Task directions
Find how many lines hold the word "picture". Give only the number.

━━━━━━━━━━━━━━━━

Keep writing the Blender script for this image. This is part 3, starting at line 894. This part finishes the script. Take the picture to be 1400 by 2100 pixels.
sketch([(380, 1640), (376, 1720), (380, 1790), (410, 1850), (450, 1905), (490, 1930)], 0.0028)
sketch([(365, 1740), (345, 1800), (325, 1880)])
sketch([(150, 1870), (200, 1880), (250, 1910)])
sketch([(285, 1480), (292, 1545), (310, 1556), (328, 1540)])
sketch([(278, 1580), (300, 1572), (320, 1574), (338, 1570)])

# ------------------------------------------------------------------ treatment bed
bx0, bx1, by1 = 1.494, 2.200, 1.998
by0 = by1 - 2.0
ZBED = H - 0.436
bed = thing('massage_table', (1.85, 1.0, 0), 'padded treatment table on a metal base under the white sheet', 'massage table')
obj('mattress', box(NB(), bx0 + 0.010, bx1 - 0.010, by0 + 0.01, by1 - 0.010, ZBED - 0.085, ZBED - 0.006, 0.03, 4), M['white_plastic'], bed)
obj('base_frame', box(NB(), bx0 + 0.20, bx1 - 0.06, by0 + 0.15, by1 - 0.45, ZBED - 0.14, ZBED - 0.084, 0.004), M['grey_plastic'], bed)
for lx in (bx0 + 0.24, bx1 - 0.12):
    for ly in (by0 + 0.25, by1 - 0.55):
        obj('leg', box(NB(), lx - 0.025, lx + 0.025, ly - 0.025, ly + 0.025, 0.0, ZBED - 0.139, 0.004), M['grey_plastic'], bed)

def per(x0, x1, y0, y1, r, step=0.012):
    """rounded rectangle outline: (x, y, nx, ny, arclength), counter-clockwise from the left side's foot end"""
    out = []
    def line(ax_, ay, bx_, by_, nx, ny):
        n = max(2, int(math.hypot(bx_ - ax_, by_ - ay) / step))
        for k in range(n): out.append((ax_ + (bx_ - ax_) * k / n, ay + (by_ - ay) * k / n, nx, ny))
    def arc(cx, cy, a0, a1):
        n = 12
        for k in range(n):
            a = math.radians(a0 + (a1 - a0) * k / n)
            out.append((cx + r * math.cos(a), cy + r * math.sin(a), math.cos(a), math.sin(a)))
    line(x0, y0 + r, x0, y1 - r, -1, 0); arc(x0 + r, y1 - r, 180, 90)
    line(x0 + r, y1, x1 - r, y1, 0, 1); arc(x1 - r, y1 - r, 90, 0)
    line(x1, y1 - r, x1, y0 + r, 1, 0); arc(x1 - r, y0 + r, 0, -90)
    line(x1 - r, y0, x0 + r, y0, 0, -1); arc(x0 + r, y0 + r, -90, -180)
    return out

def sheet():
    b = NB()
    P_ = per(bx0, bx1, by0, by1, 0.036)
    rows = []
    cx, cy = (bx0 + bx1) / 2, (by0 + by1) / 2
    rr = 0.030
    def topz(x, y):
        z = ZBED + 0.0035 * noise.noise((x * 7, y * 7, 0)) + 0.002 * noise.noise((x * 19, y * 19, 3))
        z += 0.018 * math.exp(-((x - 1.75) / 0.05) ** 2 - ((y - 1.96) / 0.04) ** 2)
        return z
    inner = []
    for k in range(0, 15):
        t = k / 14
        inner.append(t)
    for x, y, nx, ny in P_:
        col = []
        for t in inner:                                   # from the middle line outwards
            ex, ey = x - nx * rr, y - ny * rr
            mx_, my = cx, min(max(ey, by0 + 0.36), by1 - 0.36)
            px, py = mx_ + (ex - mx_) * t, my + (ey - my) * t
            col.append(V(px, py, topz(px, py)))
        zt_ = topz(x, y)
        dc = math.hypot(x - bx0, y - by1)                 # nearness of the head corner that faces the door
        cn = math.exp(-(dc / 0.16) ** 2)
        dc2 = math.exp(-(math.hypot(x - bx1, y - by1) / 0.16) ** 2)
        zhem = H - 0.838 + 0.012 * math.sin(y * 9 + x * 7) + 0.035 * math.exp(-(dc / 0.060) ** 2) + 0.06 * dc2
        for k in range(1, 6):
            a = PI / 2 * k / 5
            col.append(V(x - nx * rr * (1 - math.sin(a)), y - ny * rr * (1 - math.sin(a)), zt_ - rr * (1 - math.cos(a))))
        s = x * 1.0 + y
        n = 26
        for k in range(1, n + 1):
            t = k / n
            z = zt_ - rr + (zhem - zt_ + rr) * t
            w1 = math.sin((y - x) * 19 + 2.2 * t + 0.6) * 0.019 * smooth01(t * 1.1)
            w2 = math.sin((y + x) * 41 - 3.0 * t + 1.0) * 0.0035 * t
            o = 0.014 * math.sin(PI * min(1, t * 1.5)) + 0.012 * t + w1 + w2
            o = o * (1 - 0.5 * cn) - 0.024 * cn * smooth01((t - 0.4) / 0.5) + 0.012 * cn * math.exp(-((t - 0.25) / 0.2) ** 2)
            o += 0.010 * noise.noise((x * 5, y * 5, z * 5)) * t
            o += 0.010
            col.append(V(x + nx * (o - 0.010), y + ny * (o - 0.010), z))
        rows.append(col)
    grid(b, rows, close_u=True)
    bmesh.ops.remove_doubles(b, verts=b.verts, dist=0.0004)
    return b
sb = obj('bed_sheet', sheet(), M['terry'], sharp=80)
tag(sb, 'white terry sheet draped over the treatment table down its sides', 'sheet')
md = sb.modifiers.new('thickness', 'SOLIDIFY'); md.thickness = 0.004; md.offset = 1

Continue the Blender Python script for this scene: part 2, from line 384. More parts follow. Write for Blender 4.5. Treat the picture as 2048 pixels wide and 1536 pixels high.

━━━━━━━━━━━━━━━━

Solution to this exercise
2